En revanche, les scénarios marketing conçus par le siège doivent pouvoir être exécutés localement, avec les données PRM et CRM associées aux points de vente et franchises.
4.3. Gérer les rôles avec un arbre de droits
L’arbre de droits permet de définir, pour chaque administrateur de la solution, les droits qui lui sont données : fonctionnalités du back office, niveau d’édition, périmètre de data (local, national…). Du fait de la multiplicité des entités intervenant sur les campagnes marketing dans un réseau, l’arbre de droits est central.
4.4. Déclencher des campagnes sur différents canaux marketing, au niveau global et local
La solution de marketing distribué doit permettre de planifier les actions marketing sur un grand nombre de canaux : les canaux marketing direct (email, SMS, courriers…), mais aussi les leviers publicitaires (social ads, display…).
5. Pilotage du marketing local
5.1. Gestion des budgets
Dans le marketing multi-local, le budget est généralement réparti entre un volet national (les campagnes de communication de marque) et un volet local (les campagnes tactiques d’acquisition, les campagnes CRM ou les événements locaux).
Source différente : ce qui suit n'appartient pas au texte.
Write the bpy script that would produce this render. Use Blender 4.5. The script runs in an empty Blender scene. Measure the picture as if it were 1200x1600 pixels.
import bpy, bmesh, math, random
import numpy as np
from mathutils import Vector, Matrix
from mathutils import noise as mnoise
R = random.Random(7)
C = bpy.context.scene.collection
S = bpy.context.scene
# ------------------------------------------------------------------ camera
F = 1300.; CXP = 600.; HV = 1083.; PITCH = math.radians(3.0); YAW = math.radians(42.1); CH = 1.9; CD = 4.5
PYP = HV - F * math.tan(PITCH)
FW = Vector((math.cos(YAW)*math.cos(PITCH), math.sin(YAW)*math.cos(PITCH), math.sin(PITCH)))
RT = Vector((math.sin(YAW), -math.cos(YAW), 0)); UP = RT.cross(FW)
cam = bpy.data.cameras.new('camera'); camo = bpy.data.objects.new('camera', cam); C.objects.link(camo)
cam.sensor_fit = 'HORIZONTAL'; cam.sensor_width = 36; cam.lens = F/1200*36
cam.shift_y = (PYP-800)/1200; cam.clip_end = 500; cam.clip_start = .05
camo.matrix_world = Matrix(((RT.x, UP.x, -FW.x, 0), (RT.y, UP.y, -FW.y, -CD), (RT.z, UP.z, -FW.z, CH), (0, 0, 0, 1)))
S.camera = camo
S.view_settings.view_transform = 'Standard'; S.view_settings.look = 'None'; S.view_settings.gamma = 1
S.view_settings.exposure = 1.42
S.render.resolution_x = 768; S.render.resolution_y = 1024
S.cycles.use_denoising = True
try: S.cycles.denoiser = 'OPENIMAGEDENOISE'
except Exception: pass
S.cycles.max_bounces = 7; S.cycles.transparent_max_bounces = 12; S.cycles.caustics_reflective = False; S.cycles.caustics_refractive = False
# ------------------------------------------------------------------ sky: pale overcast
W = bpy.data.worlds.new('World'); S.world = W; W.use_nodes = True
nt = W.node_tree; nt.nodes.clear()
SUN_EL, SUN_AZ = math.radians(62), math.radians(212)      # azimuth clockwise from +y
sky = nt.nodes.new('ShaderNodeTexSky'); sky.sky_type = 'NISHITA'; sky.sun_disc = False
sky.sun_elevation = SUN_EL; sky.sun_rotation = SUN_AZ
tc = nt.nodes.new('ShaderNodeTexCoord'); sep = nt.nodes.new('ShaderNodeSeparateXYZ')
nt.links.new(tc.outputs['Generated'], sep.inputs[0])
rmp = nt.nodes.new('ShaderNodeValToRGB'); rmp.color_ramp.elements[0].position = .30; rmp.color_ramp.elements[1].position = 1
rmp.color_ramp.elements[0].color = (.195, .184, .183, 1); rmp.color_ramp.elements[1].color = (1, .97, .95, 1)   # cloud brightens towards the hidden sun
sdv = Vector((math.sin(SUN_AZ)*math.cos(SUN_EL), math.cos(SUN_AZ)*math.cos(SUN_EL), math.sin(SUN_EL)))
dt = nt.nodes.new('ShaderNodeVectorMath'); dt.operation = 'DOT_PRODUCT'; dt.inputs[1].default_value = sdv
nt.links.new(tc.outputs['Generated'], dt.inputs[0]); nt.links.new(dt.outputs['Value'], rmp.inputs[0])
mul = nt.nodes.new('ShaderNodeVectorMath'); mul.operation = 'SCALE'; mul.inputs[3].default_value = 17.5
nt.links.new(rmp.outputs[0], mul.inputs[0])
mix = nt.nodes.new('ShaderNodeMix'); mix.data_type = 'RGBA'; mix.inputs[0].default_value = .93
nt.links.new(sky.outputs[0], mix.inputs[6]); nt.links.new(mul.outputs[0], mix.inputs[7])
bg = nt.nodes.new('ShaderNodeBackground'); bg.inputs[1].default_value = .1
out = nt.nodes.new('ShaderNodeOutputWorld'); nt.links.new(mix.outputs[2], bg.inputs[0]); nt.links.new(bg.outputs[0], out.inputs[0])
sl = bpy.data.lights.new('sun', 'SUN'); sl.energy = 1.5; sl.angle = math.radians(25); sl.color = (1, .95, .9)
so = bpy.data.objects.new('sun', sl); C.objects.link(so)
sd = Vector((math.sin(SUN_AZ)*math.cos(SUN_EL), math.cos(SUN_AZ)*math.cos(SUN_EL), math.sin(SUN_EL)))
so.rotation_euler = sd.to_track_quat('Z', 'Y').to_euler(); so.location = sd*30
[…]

Le dispositif de marketing distribué doit permettre cette gestion hybride.
Dans certains dispositifs marketing, la gestion budgétaire peut être plus complexe : par exemple, dans le cas du parrainage pour un réseau d’agences (banque, assurance…). Le coût de la récompense des parrains doit généralement être prélevé sur le budget de l’agence qui convertit le filleul en client.
5.2. Pilotage de la performance
La communication multi-locale requiert aussi un outil de pilotage de la performance adapté, permettant à des administrateurs au siège de piloter l’ensemble des performances, et à des administrateurs dans les filiales de piloter les performances de leurs campagnes.
Pour répondre à cet enjeu dans le cas des marques de retail, l’agence Dékuple a mis au point un outil de pilotage permettant de suivre les performances d’un réseau de magasin, en multi-leviers.